### Your objective
Below are the records; reproduce all of them exactly but without any images.

### Given records
──────

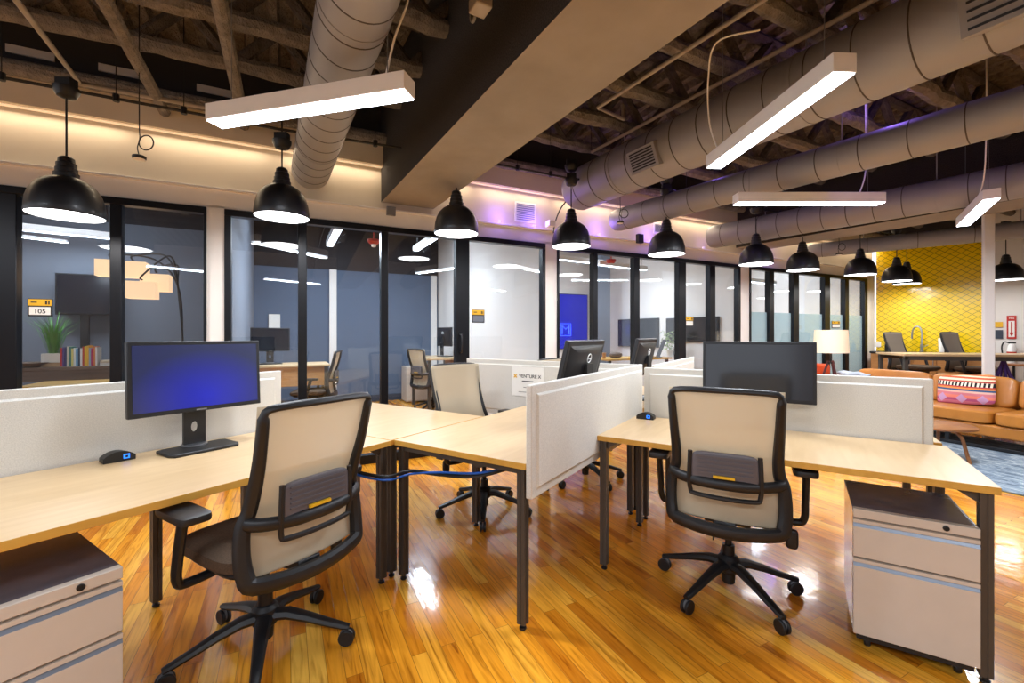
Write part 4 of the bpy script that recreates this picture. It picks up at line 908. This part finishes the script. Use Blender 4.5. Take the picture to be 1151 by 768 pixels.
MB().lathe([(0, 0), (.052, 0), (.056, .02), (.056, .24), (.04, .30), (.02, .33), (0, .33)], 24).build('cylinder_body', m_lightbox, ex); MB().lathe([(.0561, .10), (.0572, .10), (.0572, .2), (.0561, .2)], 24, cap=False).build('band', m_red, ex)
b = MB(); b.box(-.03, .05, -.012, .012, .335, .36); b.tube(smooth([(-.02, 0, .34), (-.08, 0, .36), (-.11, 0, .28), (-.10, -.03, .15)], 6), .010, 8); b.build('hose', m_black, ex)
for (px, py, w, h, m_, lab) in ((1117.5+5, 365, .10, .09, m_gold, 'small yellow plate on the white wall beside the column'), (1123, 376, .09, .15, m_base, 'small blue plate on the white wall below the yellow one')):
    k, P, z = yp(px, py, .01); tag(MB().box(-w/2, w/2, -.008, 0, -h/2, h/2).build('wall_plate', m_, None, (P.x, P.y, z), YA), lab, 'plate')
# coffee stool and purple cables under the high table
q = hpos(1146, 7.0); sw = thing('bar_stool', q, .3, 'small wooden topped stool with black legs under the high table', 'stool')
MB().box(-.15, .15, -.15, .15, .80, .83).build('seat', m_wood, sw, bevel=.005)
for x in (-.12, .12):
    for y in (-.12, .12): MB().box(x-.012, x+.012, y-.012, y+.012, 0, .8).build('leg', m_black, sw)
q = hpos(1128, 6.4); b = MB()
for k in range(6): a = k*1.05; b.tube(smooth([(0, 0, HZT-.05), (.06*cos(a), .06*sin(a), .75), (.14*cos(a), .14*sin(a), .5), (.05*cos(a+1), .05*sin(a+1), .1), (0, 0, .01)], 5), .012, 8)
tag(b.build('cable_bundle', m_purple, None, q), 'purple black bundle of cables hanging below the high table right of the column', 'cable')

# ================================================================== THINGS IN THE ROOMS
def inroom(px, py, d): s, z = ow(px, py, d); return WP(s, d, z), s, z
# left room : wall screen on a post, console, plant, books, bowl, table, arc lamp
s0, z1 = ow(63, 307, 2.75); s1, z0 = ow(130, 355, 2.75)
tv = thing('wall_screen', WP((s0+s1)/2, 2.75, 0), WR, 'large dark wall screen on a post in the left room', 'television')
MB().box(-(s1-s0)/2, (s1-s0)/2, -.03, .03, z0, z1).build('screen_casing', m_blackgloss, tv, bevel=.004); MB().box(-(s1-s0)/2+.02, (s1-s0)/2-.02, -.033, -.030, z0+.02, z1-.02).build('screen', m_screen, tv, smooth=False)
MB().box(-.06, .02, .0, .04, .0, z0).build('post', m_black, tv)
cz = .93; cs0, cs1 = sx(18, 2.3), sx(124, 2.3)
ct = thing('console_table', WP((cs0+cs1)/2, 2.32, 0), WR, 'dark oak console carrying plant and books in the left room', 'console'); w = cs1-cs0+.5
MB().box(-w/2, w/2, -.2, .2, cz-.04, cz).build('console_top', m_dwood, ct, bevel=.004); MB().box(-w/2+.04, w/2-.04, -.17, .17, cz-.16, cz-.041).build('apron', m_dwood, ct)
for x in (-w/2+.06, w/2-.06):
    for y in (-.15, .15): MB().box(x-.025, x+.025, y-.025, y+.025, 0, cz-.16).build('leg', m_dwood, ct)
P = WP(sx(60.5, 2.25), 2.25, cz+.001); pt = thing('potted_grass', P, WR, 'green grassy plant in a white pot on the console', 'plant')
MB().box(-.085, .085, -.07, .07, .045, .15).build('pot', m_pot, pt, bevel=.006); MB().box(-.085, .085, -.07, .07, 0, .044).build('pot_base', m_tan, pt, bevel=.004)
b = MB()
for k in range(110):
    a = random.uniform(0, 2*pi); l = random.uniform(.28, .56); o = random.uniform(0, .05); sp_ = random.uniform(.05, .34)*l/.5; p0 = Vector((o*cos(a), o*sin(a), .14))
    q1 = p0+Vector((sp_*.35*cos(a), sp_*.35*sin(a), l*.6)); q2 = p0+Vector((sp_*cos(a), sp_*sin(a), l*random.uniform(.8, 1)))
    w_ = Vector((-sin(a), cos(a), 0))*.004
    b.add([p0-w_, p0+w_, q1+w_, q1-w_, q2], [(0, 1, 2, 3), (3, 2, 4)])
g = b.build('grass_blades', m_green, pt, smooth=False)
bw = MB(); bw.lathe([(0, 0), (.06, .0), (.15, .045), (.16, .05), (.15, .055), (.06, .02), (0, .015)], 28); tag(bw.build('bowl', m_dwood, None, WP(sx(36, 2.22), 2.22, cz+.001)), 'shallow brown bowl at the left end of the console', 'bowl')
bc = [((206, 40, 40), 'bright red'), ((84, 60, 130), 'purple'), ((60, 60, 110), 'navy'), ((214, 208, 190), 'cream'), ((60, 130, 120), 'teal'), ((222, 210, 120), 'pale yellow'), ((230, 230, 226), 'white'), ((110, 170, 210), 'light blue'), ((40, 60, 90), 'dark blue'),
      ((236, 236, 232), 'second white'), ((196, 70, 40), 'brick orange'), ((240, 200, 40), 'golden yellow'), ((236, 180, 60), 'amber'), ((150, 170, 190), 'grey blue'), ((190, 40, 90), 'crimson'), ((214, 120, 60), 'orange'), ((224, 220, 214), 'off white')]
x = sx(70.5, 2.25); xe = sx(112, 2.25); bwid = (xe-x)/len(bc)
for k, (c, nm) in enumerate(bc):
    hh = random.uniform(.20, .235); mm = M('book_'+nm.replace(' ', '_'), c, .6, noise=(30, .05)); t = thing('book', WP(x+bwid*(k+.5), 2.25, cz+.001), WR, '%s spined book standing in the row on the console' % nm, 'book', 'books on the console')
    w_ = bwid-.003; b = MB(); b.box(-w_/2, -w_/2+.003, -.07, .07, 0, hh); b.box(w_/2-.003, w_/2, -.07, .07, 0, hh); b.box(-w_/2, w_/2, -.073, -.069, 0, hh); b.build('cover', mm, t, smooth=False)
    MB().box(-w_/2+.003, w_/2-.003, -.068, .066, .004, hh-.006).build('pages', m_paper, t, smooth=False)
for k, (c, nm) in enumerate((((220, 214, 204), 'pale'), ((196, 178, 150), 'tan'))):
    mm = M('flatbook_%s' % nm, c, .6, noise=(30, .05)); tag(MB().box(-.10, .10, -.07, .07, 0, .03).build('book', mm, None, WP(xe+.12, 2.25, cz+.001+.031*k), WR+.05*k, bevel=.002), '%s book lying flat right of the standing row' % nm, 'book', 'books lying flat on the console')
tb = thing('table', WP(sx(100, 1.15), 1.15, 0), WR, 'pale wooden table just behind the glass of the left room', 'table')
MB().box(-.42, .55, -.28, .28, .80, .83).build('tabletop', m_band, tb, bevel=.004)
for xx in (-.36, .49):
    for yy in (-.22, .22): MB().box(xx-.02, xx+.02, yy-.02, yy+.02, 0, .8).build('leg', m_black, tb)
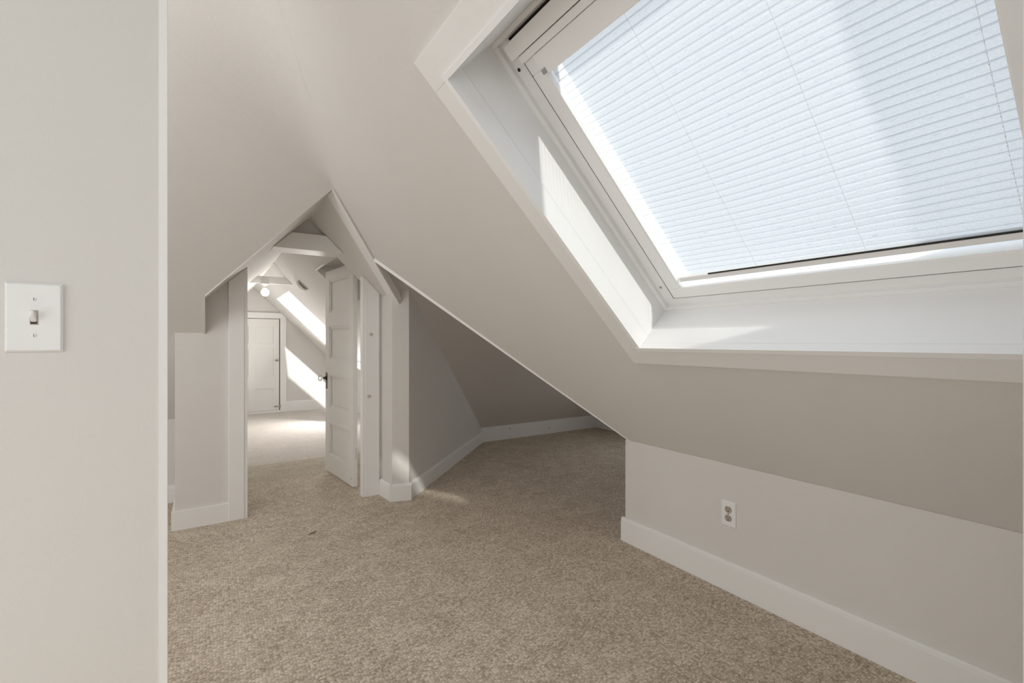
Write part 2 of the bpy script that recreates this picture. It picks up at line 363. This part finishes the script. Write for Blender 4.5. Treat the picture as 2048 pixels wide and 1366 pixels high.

──────

### Expected answer
Write part 4 of the bpy script that recreates this picture. It picks up at line 908. This part finishes the script. Use Blender 4.5. Take the picture to be 1151 by 768 pixels.
MB().lathe([(0, 0), (.052, 0), (.056, .02), (.056, .24), (.04, .30), (.02, .33), (0, .33)], 24).build('cylinder_body', m_lightbox, ex); MB().lathe([(.0561, .10), (.0572, .10), (.0572, .2), (.0561, .2)], 24, cap=False).build('band', m_red, ex)
b = MB(); b.box(-.03, .05, -.012, .012, .335, .36); b.tube(smooth([(-.02, 0, .34), (-.08, 0, .36), (-.11, 0, .28), (-.10, -.03, .15)], 6), .010, 8); b.build('hose', m_black, ex)
for (px, py, w, h, m_, lab) in ((1117.5+5, 365, .10, .09, m_gold, 'small yellow plate on the white wall beside the column'), (1123, 376, .09, .15, m_base, 'small blue plate on the white wall below the yellow one')):
    k, P, z = yp(px, py, .01); tag(MB().box(-w/2, w/2, -.008, 0, -h/2, h/2).build('wall_plate', m_, None, (P.x, P.y, z), YA), lab, 'plate')
# coffee stool and purple cables under the high table
q = hpos(1146, 7.0); sw = thing('bar_stool', q, .3, 'small wooden topped stool with black legs under the high table', 'stool')
MB().box(-.15, .15, -.15, .15, .80, .83).build('seat', m_wood, sw, bevel=.005)
for x in (-.12, .12):
    for y in (-.12, .12): MB().box(x-.012, x+.012, y-.012, y+.012, 0, .8).build('leg', m_black, sw)
q = hpos(1128, 6.4); b = MB()
for k in range(6): a = k*1.05; b.tube(smooth([(0, 0, HZT-.05), (.06*cos(a), .06*sin(a), .75), (.14*cos(a), .14*sin(a), .5), (.05*cos(a+1), .05*sin(a+1), .1), (0, 0, .01)], 5), .012, 8)
tag(b.build('cable_bundle', m_purple, None, q), 'purple black bundle of cables hanging below the high table right of the column', 'cable')

# ================================================================== THINGS IN THE ROOMS
def inroom(px, py, d): s, z = ow(px, py, d); return WP(s, d, z), s, z
# left room : wall screen on a post, console, plant, books, bowl, table, arc lamp
s0, z1 = ow(63, 307, 2.75); s1, z0 = ow(130, 355, 2.75)
tv = thing('wall_screen', WP((s0+s1)/2, 2.75, 0), WR, 'large dark wall screen on a post in the left room', 'television')
MB().box(-(s1-s0)/2, (s1-s0)/2, -.03, .03, z0, z1).build('screen_casing', m_blackgloss, tv, bevel=.004); MB().box(-(s1-s0)/2+.02, (s1-s0)/2-.02, -.033, -.030, z0+.02, z1-.02).build('screen', m_screen, tv, smooth=False)
MB().box(-.06, .02, .0, .04, .0, z0).build('post', m_black, tv)
cz = .93; cs0, cs1 = sx(18, 2.3), sx(124, 2.3)
ct = thing('console_table', WP((cs0+cs1)/2, 2.32, 0), WR, 'dark oak console carrying plant and books in the left room', 'console'); w = cs1-cs0+.5
MB().box(-w/2, w/2, -.2, .2, cz-.04, cz).build('console_top', m_dwood, ct, bevel=.004); MB().box(-w/2+.04, w/2-.04, -.17, .17, cz-.16, cz-.041).build('apron', m_dwood, ct)
for x in (-w/2+.06, w/2-.06):
    for y in (-.15, .15): MB().box(x-.025, x+.025, y-.025, y+.025, 0, cz-.16).build('leg', m_dwood, ct)
P = WP(sx(60.5, 2.25), 2.25, cz+.001); pt = thing('potted_grass', P, WR, 'green grassy plant in a white pot on the console', 'plant')
MB().box(-.085, .085, -.07, .07, .045, .15).build('pot', m_pot, pt, bevel=.006); MB().box(-.085, .085, -.07, .07, 0, .044).build('pot_base', m_tan, pt, bevel=.004)
b = MB()
for k in range(110):
    a = random.uniform(0, 2*pi); l = random.uniform(.28, .56); o = random.uniform(0, .05); sp_ = random.uniform(.05, .34)*l/.5; p0 = Vector((o*cos(a), o*sin(a), .14))
    q1 = p0+Vector((sp_*.35*cos(a), sp_*.35*sin(a), l*.6)); q2 = p0+Vector((sp_*cos(a), sp_*sin(a), l*random.uniform(.8, 1)))
    w_ = Vector((-sin(a), cos(a), 0))*.004
    b.add([p0-w_, p0+w_, q1+w_, q1-w_, q2], [(0, 1, 2, 3), (3, 2, 4)])
g = b.build('grass_blades', m_green, pt, smooth=False)
bw = MB(); bw.lathe([(0, 0), (.06, .0), (.15, .045), (.16, .05), (.15, .055), (.06, .02), (0, .015)], 28); tag(bw.build('bowl', m_dwood, None, WP(sx(36, 2.22), 2.22, cz+.001)), 'shallow brown bowl at the left end of the console', 'bowl')
bc = [((206, 40, 40), 'bright red'), ((84, 60, 130), 'purple'), ((60, 60, 110), 'navy'), ((214, 208, 190), 'cream'), ((60, 130, 120), 'teal'), ((222, 210, 120), 'pale yellow'), ((230, 230, 226), 'white'), ((110, 170, 210), 'light blue'), ((40, 60, 90), 'dark blue'),
      ((236, 236, 232), 'second white'), ((196, 70, 40), 'brick orange'), ((240, 200, 40), 'golden yellow'), ((236, 180, 60), 'amber'), ((150, 170, 190), 'grey blue'), ((190, 40, 90), 'crimson'), ((214, 120, 60), 'orange'), ((224, 220, 214), 'off white')]
x = sx(70.5, 2.25); xe = sx(112, 2.25); bwid = (xe-x)/len(bc)
for k, (c, nm) in enumerate(bc):
    hh = random.uniform(.20, .235); mm = M('book_'+nm.replace(' ', '_'), c, .6, noise=(30, .05)); t = thing('book', WP(x+bwid*(k+.5), 2.25, cz+.001), WR, '%s spined book standing in the row on the console' % nm, 'book', 'books on the console')
    w_ = bwid-.003; b = MB(); b.box(-w_/2, -w_/2+.003, -.07, .07, 0, hh); b.box(w_/2-.003, w_/2, -.07, .07, 0, hh); b.box(-w_/2, w_/2, -.073, -.069, 0, hh); b.build('cover', mm, t, smooth=False)
    MB().box(-w_/2+.003, w_/2-.003, -.068, .066, .004, hh-.006).build('pages', m_paper, t, smooth=False)
for k, (c, nm) in enumerate((((220, 214, 204), 'pale'), ((196, 178, 150), 'tan'))):
    mm = M('flatbook_%s' % nm, c, .6, noise=(30, .05)); tag(MB().box(-.10, .10, -.07, .07, 0, .03).build('book', mm, None, WP(xe+.12, 2.25, cz+.001+.031*k), WR+.05*k, bevel=.002), '%s book lying flat right of the standing row' % nm, 'book', 'books lying flat on the console')
tb = thing('table', WP(sx(100, 1.15), 1.15, 0), WR, 'pale wooden table just behind the glass of the left room', 'table')
MB().box(-.42, .55, -.28, .28, .80, .83).build('tabletop', m_band, tb, bevel=.004)
for xx in (-.36, .49):
    for yy in (-.22, .22): MB().box(xx-.02, xx+.02, yy-.02, yy+.02, 0, .8).build('leg', m_black, tb)
Write part 2 of the bpy script that recreates this picture. It picks up at line 363. This part finishes the script. Write for Blender 4.5. Treat the picture as 2048 pixels wide and 1366 pixels high.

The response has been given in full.